I can see a few places where the thickened epoxy may go on a little thicker. But in general it looks good.

Given that it's a family dinghey with a hull speed of 5 knots, and I'm not likely to be out in weather where it might get up on a plane* I think it's fair enough.

*Has anyone ever got a Glen l 14/15 on a plane?

Tuesday, April 14, 2009

Detailed Bevelator Pictures

I cut some wooden blocks to just fit inbetween the vertical guides.

 I drilled a hole for the bolt - this needs to be very precise. 

When the wood is bolted very tightly in place, you put the whole lot down on a flat surface, and screw in the aluminium strip. I've shown the result here. You need to do it in place to get it any way accurate.

You can see a small gap on the right of the strip - the plastic guides on the planer sit there.

This is accurate to about 1°

Sunday, April 12, 2009

Bevelator 1000 Pictures and Update

The laminations on the chine are in place, I will leave them till at least tomorrow to completely dry. Then I will mark the fair curve and trim away. I set up a batten to follow a fair curve, and all seems well.

I finished the heavy work on the second chine, and on the keel using the Bevelator 1000, shown here. As I described before, I've bolted an aluminium strip to the side of the planer. The strip rests on edge against the chine when you are doing the keel, and vise versa. 

This really does make light work of fairing the chines and the keel. It is not perfect, but it gets you into the ball park real quick. A little work with a Jack plane will finish the job now that the bulk of the wood has been removed. It's only off by about 1°.

The shop vac makes life a lot easier. There's about 2 buckets of shvings that are Not all over the garden. The Bosch in the picture has a switch so that it can take a vacuum on either side. That makes all the difference in the world. 

Oh yes, the planer goes through bronze screws just the same as Oak, there's not even any different sound (at least none I can hear over the shop vac, and while wearing ear muffs)

Thursday, April 09, 2009


So, last night, under the glare of a 500 watt site light, I added the two laminations to my chine. I used microfibres with the epoxy this time.

I think they will be better as a glue, fiberous and all that.

I see some careful consideration as I mark up the curve that I want to fair the lamination too. Some serious thinking, measureing, holding plywood in place to see how it will all fit together.

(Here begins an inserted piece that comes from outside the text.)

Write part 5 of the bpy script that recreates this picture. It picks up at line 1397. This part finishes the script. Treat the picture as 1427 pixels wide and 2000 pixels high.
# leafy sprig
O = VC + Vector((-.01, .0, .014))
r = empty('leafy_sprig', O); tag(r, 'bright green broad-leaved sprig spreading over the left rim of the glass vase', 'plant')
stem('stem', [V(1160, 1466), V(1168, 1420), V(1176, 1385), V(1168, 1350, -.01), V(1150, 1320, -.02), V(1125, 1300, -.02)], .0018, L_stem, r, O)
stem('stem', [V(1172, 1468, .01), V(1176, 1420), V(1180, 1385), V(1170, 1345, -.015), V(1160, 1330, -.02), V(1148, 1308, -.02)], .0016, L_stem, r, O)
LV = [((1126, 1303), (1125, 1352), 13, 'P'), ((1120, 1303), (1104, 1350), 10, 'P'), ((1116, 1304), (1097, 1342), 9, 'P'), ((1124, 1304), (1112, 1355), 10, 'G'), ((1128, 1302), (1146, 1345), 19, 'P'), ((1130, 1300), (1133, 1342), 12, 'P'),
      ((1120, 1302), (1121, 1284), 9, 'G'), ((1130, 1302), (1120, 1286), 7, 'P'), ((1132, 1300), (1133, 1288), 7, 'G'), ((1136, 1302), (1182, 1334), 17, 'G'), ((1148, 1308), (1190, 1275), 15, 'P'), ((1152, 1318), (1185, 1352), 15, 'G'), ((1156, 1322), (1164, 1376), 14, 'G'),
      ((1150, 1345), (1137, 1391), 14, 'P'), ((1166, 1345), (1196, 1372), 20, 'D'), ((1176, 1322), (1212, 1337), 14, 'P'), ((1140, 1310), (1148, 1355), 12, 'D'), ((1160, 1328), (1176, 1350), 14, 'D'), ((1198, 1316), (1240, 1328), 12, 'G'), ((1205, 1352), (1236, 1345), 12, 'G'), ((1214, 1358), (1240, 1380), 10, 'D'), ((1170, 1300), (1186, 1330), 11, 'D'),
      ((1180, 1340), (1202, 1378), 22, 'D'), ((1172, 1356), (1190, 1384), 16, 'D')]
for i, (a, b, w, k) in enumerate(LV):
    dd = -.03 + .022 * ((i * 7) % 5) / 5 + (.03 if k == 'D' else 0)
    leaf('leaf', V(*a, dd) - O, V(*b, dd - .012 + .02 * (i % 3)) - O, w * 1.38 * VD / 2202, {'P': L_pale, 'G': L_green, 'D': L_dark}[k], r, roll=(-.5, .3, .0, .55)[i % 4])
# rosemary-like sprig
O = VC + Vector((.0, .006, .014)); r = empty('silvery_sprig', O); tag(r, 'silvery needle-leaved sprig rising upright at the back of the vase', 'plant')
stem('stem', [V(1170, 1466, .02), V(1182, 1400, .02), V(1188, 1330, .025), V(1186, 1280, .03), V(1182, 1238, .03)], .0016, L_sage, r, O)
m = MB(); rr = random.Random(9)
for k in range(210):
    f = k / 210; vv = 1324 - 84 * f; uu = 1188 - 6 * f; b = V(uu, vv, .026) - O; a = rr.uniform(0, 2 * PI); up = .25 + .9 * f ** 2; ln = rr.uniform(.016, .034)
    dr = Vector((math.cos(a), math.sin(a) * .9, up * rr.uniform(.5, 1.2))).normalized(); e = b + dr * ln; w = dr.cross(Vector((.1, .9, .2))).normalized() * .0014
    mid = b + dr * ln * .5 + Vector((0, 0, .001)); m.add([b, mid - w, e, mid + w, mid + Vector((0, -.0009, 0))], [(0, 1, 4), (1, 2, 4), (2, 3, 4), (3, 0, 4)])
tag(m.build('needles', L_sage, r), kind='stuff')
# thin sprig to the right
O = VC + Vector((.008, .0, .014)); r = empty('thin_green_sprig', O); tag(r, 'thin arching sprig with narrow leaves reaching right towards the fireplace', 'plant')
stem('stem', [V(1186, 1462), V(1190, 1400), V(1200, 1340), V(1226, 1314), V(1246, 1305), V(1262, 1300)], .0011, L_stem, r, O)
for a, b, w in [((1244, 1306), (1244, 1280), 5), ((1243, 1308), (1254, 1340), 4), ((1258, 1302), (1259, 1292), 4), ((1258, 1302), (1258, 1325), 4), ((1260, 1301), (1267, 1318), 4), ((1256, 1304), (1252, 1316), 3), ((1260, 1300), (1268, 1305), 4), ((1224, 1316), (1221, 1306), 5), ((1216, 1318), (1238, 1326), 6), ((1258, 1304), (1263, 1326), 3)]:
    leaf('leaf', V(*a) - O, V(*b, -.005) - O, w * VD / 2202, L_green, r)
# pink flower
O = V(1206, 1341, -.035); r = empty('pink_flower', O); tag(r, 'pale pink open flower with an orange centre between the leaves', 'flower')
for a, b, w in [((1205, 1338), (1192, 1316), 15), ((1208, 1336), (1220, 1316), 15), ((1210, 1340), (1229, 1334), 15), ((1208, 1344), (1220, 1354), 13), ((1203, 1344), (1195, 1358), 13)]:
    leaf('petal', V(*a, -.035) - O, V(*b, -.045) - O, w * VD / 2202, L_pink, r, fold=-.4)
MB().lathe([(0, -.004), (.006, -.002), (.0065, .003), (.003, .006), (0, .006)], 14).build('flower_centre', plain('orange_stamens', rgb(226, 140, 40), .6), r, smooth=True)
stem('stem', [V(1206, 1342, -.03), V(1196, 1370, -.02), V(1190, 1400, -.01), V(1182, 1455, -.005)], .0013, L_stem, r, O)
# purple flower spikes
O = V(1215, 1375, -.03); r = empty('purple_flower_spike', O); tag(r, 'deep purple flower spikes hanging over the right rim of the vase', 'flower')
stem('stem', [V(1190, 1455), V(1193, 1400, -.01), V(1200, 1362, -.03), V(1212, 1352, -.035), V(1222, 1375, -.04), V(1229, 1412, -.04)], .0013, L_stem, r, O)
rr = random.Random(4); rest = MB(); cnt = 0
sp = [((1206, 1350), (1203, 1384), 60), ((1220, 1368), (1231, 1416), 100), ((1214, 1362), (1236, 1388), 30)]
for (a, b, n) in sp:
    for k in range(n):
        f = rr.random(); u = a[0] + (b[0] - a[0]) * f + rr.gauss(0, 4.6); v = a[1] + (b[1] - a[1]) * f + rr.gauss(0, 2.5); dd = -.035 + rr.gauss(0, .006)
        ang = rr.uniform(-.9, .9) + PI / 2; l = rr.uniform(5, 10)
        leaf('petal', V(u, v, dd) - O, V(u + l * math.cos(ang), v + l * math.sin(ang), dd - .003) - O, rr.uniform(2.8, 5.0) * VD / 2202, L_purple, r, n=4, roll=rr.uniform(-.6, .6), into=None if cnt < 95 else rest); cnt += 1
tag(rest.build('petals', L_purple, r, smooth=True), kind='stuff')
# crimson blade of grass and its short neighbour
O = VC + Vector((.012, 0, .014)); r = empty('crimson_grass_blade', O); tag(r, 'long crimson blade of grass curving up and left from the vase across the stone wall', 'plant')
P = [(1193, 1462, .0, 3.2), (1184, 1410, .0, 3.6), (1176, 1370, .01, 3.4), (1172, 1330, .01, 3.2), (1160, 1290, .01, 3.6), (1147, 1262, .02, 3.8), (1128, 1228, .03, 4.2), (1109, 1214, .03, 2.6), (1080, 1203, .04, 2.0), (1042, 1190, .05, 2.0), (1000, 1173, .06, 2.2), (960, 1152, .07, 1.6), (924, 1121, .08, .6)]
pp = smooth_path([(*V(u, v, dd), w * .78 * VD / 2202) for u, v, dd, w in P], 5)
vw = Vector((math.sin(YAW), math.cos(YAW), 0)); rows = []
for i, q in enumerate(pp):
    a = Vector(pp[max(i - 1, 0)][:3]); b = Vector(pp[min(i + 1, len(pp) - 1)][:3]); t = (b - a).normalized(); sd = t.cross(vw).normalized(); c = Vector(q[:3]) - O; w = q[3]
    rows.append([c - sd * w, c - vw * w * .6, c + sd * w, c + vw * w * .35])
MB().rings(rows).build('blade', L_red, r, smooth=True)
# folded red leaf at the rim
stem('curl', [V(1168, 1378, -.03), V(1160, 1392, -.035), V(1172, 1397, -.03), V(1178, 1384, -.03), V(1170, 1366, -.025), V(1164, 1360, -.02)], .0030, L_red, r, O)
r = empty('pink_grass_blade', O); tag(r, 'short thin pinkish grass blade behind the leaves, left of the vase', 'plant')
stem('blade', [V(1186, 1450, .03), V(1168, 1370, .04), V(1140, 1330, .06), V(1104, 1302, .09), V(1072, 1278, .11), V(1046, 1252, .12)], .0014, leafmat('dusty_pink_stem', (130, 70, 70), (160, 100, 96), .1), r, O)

Given the surface area available to glue these things up, and given that the oak should all expand and contract in the same direction, I have no fears regarding Oak & Epoxy.

Time I guess will tell.

Monday, April 06, 2009

Thanks Harvey

Just a quick note say Thanks Harvey.

The band saw made life easy for cutting 3/8" thick laminates from 2" Oak stock.

I replaced the rubber drive band, and the old blade, and added a new fence, total cost, a whole lot less than a new band saw.

It's such an innocuous machine, hardly as noisy as the Shop Vac when it's just running.

(For everyone else, Harvey had an old Band Saw in his workshop that he donated to my boat project)

Next I'll glue the laminates into place to build up the chine near the bow, and then use a batten above and below the chine to mark out a fair curve. A little work with a power plane, followed by a long sanding board and I should be back in business.

Thursday, April 02, 2009

That was a PITA

First, I will refer to a previous post boats-are-easier-than-carpets

I decided that it would be better to remove the first laminate, and replace it with a correctly sized one, rather than try to just add more laminates and fair them down.

There is a concern that White Oak does not Glue up well with Epoxy.

I am no longer concerned about this. My Epoxy glues my White Oak just fine.

The only way to remove the laminate turned out to be cross cutting it down to the glue line every 1/2 inch or so, and chipping it out with a chisel, just like cutting a housing for a lap joint.

Even doing this, in most places the wood did not come off at the glue line, A sander with 80 grit will tidy up the mess this weekend.

I used some scrap ply to see how much extra material I need on the chine to ensure that the side and bottom planking meet at most at a 180 degree angle. It's about 5/8"

At least I think know what I need to do now.

I suspect some more time in the Thinking Chair before I set to it.